La revue Distances et médiations des savoirs présente une série de textes portant sur l’avenir du cours magistral.

Signées par des chercheurs et chercheuses, ces réflexions prennent place dans la rubrique « Débat discussion » disponible dans les trois derniers numéros de la revue (45, 46 et 47). L’ORES propose un aperçu des deux plus récents articles de cette rubrique.

Un cours magistral innovant spatialement

Olivier Perlot (Université de Reims Champagne-Ardenne) propose une réflexion sur la configuration spatiale des amphithéâtres et leur effet sur les cours magistraux. Les amphithéâtres, explique-t-il, constituent des espaces physiques peu flexibles qui engendrent des contraintes à l’enseignement. Or, ces contraintes pourraient-elles se transformer en opportunité pédagogique ?

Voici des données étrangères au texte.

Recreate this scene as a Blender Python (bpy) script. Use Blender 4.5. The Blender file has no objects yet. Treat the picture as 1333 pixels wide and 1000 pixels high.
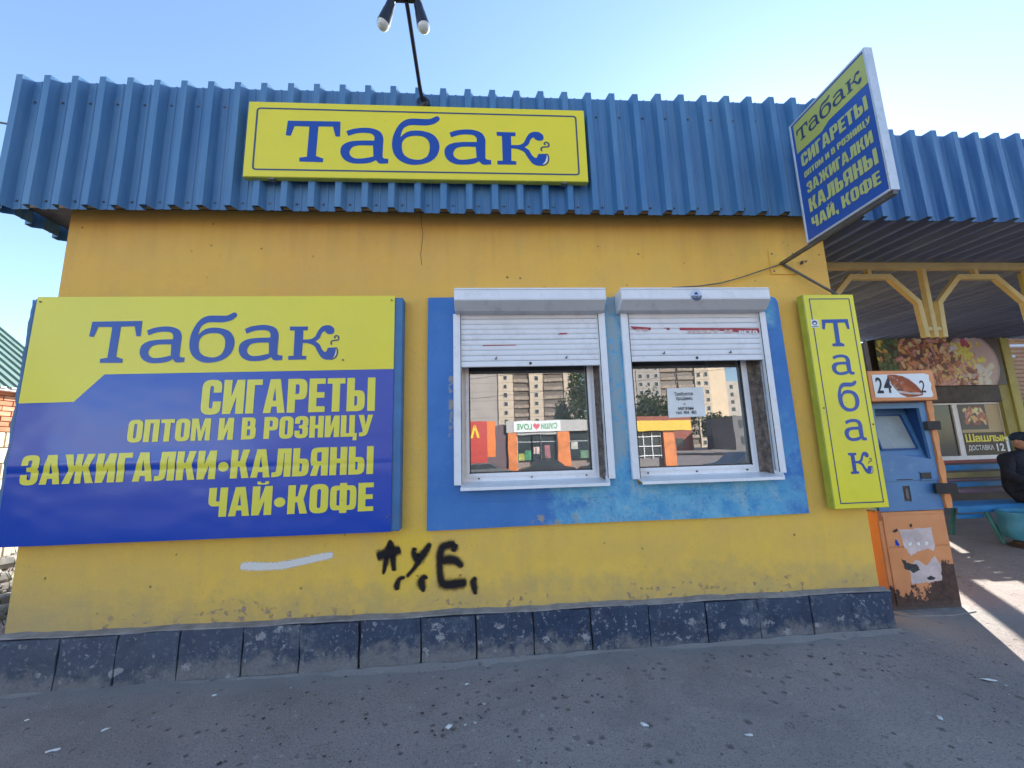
import bpy, bmesh, math, random
from mathutils import Vector, Matrix
random.seed(7)
scn = bpy.context.scene
COL = scn.collection
R = math.radians

# ---------------------------------------------------------------- camera
PITCH, YAW, ROLL = R(9.131), R(-3.857), R(-1.656)
def cam_matrix(loc):
    cp, sp, cy, sy = math.cos(PITCH), math.sin(PITCH), math.cos(YAW), math.sin(YAW)
    f = Vector((-sy*cp, cy*cp, sp)); r = Vector((cy, sy, 0)); u = r.cross(f)
    c, s = math.cos(ROLL), math.sin(ROLL)
    r2 = r*c + u*s; u2 = u*c - r*s
    m = Matrix((r2, u2, -f)).transposed().to_4x4(); m.translation = Vector(loc)
    return m
cd = bpy.data.cameras.new('camera'); cam = bpy.data.objects.new('camera', cd); COL.objects.link(cam)
cd.sensor_width = 36; cd.lens = 520/1333*36; cd.clip_start = .05; cd.clip_end = 2000
cam.matrix_world = cam_matrix((0, -2.93, 1.45))
scn.camera = cam
# ---------------------------------------------------------------- light
SUN_EL, SUN_AZ = R(25), R(36)          # sun stands behind the kiosk, to the right
world = bpy.data.worlds.new('World'); scn.world = world; world.use_nodes = True
wn = world.node_tree; bg = wn.nodes['Background']
sky = wn.nodes.new('ShaderNodeTexSky'); sky.sky_type = 'NISHITA'; sky.sun_disc = False
sky.sun_elevation = SUN_EL; sky.sun_rotation = SUN_AZ; sky.air_density = 1.0; sky.dust_density = .12; sky.ozone_density = 1.8
wn.links.new(sky.outputs[0], bg.inputs[0]); bg.inputs[1].default_value = .12
sl = bpy.data.lights.new('sun', 'SUN'); sun = bpy.data.objects.new('sun', sl); COL.objects.link(sun)
sl.energy = 4.8; sl.angle = R(.5); sl.color = (1, .93, .82)
sdir = Vector((math.sin(SUN_AZ)*math.cos(SUN_EL), math.cos(SUN_AZ)*math.cos(SUN_EL), math.sin(SUN_EL)))
sun.rotation_euler = sdir.to_track_quat('Z', 'Y').to_euler(); sun.location = (0, 0, 12)
vs = scn.view_settings; vs.view_transform = 'Standard'; vs.look = 'None'; vs.gamma = 1; vs.exposure = 1.72; vs.use_curve_mapping = False

# ---------------------------------------------------------------- helpers
def tag(o, label=None, cat=None, group=None, kind=None):
    if label: o['label'] = label
    if cat: o['category'] = cat
    if group: o['group'] = group
    if kind: o['kind'] = kind
    return o
def thing(name, label, cat, loc=(0, 0, 0), group=None, rz=0):
    o = bpy.data.objects.new(name, None); COL.objects.link(o); o.location = loc; o.rotation_euler.z = rz
    o.empty_display_size = .1
    return tag(o, label, cat, group)
def wloc(o):
    v = Vector((0, 0, 0))
    while o is not None:
        v += o.location; o = o.parent
    return v
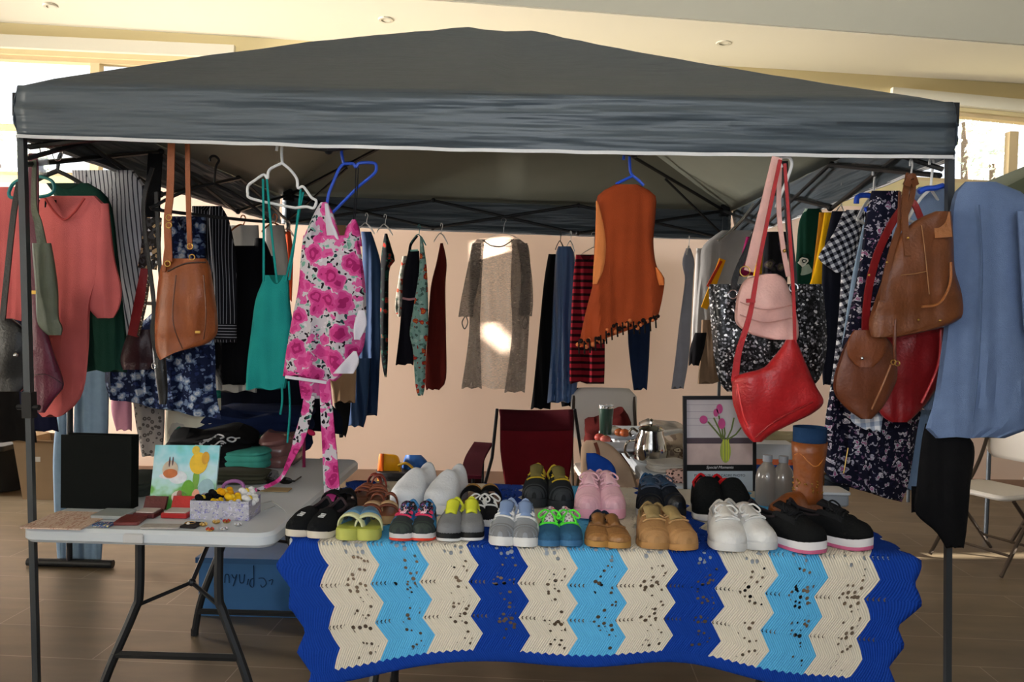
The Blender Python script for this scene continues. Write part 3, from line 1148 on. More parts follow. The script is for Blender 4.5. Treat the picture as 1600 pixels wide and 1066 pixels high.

Pour l’auteur, une piste pour renouveler l’enseignement en amphithéâtre serait de tirer profit des outils numériques pédagogiques, qui sont déjà accessibles à la plupart des étudiantes et des étudiants via leur propre matériel informatique. Ces outils permettraient de créer différents espaces d’apprentissage (réels et virtuels) au sein même de l’amphithéâtre, à savoir :

  • Une scène, lieu de présentation, mais aussi « place publique » où les étudiantes et les étudiants donnent leur avis. Un écran permettrait par exemple de s’exprimer, de voter, de créer des nuages de mots, de demander des explications complémentaires.
  • Un « feu de camp », propice à la réflexion en petits groupes, par exemple dans des espaces de discussion en ligne.
  • Un nid, endroit calme permettant à la personne étudiante de se concentrer sur ses apprentissages. L’isolement pourrait être permis par l’écran – quoique l’auteur reconnaisse que cela pourrait nuire à l’attention des étudiantes et des étudiants.
  • Une oasis, un espace d’apprentissage informel entre pairs. Cela pourrait prendre la forme de groupes de communication créés par les étudiants et les étudiantes pour échanger en dehors du cours.
  • Un laboratoire, permettant l’expérimentation et les ponts entre la théorie et la pratique. L’auteur suggère pour cet espace l’utilisation de documents de prise de notes collaboratives.
  • Des sources, des espaces de lecture pour compléter ses connaissances. Cela se matérialiserait par l’accès à des ressources éducatives libres.

Dans cette reconfiguration, l’amphithéâtre deviendrait alors un lieu d’apprentissage hybride favorisant une cocréation des connaissances. L’auteur reconnaît néanmoins quelques limites à son dispositif qui devra être expérimenté. Il entrevoit notamment des difficultés liées à son approbation par les personnes étudiantes et des risques de surcharge cognitive et de division de l’attention.

Pourquoi le cours magistral se maintient-il ?

Marc Romainville (Université de Namur) s’intéresse aux discours qui entourent le cours magistral. Il s’interroge sur ce qui permet à ce type de cours de se maintenir comme méthode d’enseignement prédominante, malgré les critiques qui l’assaillent depuis plusieurs décennies et malgré la percée de méthodes pédagogiques actives (ex. classe inversée, étude de cas, apprentissage par problème).

L’auteur fait ainsi ressortir le « rapport didactique coût-efficacité » élevé du cours magistral, en comparaison aux obstacles auxquels font face les personnes souhaitant adopter d’autres méthodes pédagogiques.

« Cet avantage concurrentiel rend le cours magistral très attrayant aux yeux d’enseignants universitaires aux prises avec de multiples injonctions, de productivité croissante en recherche et en publication, de participation aux services internes et externes et de reddition diverse de comptes. » (par. 10)

D’un point de vue didactique, Romainville explique que lorsque les conditions sont réunies pour que l’enseignement magistral fonctionne, il s’agit « du chemin le plus court et le moins coûteux vers l’apprentissage. » (par. 12) Ces conditions gagnantes incluent la motivation et l’intérêt des personnes apprenantes, le partage d’un vocabulaire commun entre la personne enseignante et les personnes apprenantes ou encore l’acquisition de nouvelles connaissances qui ne remettent pas fondamentalement en question les savoirs antérieurs.

Même si ces conditions sont rarement réunies, l’enseignement magistral demeure souvent privilégié aux méthodes actives. Ces dernières exigent des personnes qui enseignent de la flexibilité et une capacité d’improvisation et d’adaptation, pour des résultats qui ne sont pas toujours atteints.

L’auteur en appelle donc au développement de recherches objectives permettant de mieux comprendre pourquoi les personnes enseignantes adoptent certaines pratiques pédagogiques, en tenant compte de leurs contraintes et leurs conditions de travail. Des recherches devraient également porter sur les différentes formes de « magistralité » et sur la logique de transmission du savoir.